Friday 18 September 2015

The Smokin' Pot and buying Kiwi Knives, Battambang, Cambodia

Continuing one with Cambodia cooking classes a good friend J and I decided a couple of days in Battambang was needed.  So early one morning we headed up the river by boat for a full day of cruising.  It's a perfectly picturesque way to get to Battambang along the waterways.

Battambang is certainly a sleepy little town, especially in low season and I loved wandering around watching the town come to life.  One morning I headed off for a morning stroll and some time to ponder and found a great little restaurant serving breakfast.  I love nothing more than a traditional Cambodian breakfast of bobor and tea.  Bobor is rice porridge, also known as congee or juk.

Here I had the chicken and ginger.  As is most bobor the porridge is cooked down but still leaving some of the rice grains in contact. Giving it a chewy texture as the rice is swollen with stock. The ginger slithers leaving a hint of heat and zing on the taste buds.

A perfect start to the day.   


Later that morning I meet J at the Smokin' Pot as we were doing a cooking class together.  Smokin' Pot is well known cooking class in Cambodia.  Chef and Owner, Vannak begins the class with a visit to Psa Nat, the local market for fresh produce and we were purchasing our ingredients for the dishes that we were going to cook. 



The market was alive with noise, smells, tastes and enough filth to know you are truly in a third world country, yet somehow this appealed to me and just made the experience so much more! This is the type of market that gets my blood pumping and my nostrils twitching.  Watching how people conduct there daily routine and people going about their business. I am in my element.

This is reason enough to be careful of having ice in your drinks.  Saying that I had ice aplenty and didn't really get sick.


Today we are trying our hands at Fish Amok, grilled beef stirfry and a chicken and lemongrass soup.  We all sat around a big table, each armed with a chopping board and a meat cleaver and an array of vegetables and meats. 

 
 
Chopping, dicing and eventually pounding ingredients to make curry pastes in the big mortar and pestles. It is said that if a woman can pound the perfect paste, they will make a great wife.....I must say my skills are finely tuned and can pound out a mean paste, if I do say so myself!

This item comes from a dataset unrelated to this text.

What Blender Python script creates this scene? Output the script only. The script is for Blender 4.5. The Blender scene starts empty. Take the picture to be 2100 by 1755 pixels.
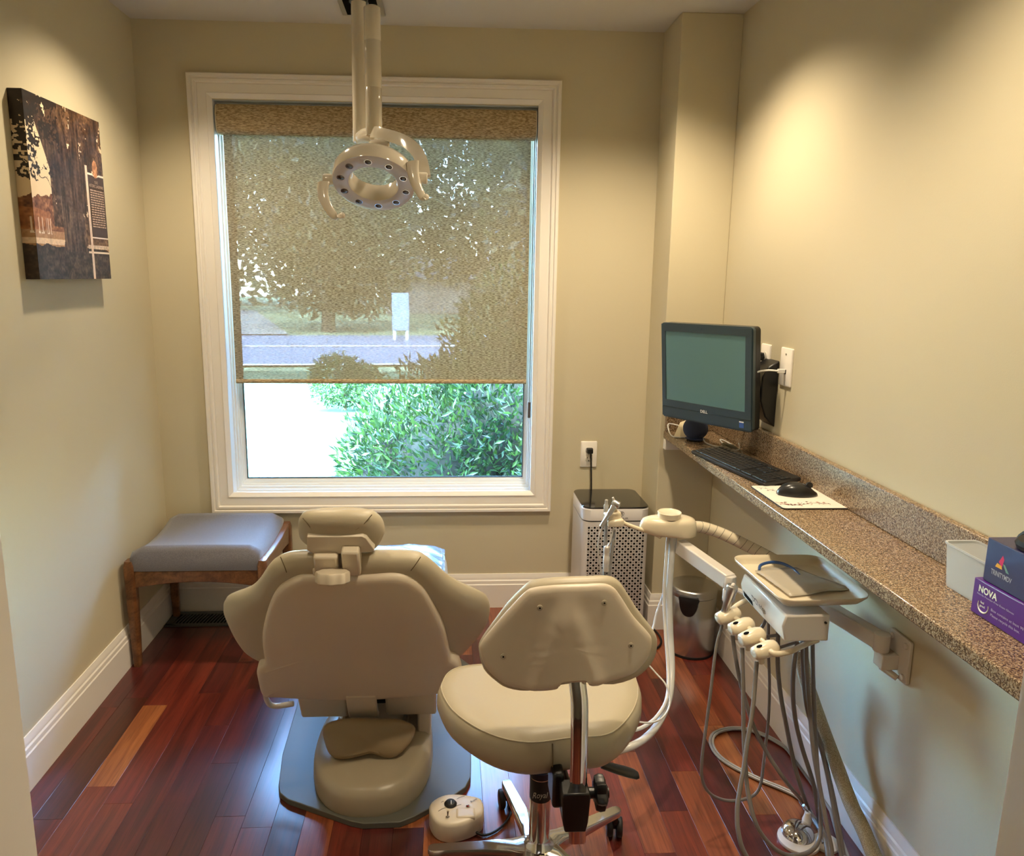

After preparing each dish, we cooked them on the portable gas stoves set up for us and all sat down to indulge in each dish as they are hot and fresh. 

 

Amok Trey, or Hor Mok (Fish Amok) is probably one of the most well known dishes on the Cambodian menu. It is a dish made with coconut milk, curry and steamed or baked in a banana leaf cup.

Here I am preparing the base.

 
 
The consistency of amok various from region to region and even family to family. This is definitely one of those regional dishes and everybody makes it different, you can get it from a soupy texture to a steamed mousse consistency....I prefer mine more on the moussey set style....



The grilled beef stir fry is a simple dish but so very tasty. Preparing the meat and vegies and a few of those hot chillies!  Typically Khmer cuisine is not cooked spicy or hot, and chilli and spicy sauces are added separately to taste.



 
We also had a chicken and lemongrass soup but I have seemed to have misplaced the photo. (If I find it soon I will update this post).

The class is fantastic, fun and informative and you even receive a recipe book not only with what you cooked that day, but their whole repertoire.

We are "Chaet Dor Kor", slang meaning "my stomach is stuffed" in Khmer. 

J and I spent the rest of the afternoon shopping in Psa Nat.  My aim was to purchase a Kiwi brand meat cleaver.  I was determined to not get "ripped off" even though they are only a few dollars anyway.  The were recommended to me on my last visit by a friend and wanted to get the meat cleaver.  It's still a great knife after all these years.



One Khmer lady gave me a price and I asked her to give me a best price (speaking in English obviously).  Deciding to give my Khmer language skills a public try,   I then proceeded to speak (the limited) Khmer I knew asking for a discount and telling her to not 'overcharge' me (as is expected in the market)....she laughed at me.  I  think I shocked her more than anything as most Cambodians don't expect you to speak Khmer. 

I had been previously told that the knife would be $3.50 and no more and that being a traveller would double the price.  She told me a price in Khmer riel and as I was a bit slow on the translation I replied that I wanted to pay $3.50.  We had some good banter and we finally agreed on $3.50 (or so I thought). I passed over my money but she gave me change.  I was confused.  Turns out that she only charged me $3.25, which was the price she was telling me and I was ironically bartering for a higher price! She said she had such a great laugh at my expense and the fact that I was speaking Khmer that she gave me the cheaper price even though I hadn't realised just for the entertainment!  I also got the knife cheaper than what a local would pay!

It's these interactions with the locals that made my living in Cambodia all the more wonderful.














1 comment:

  1. I love Cambodian food, but was not a fan of Battambang. Maybe if I had done a cooking class I would have liked it more. I do like how the Cambodian women wear their PJ's all day. It works.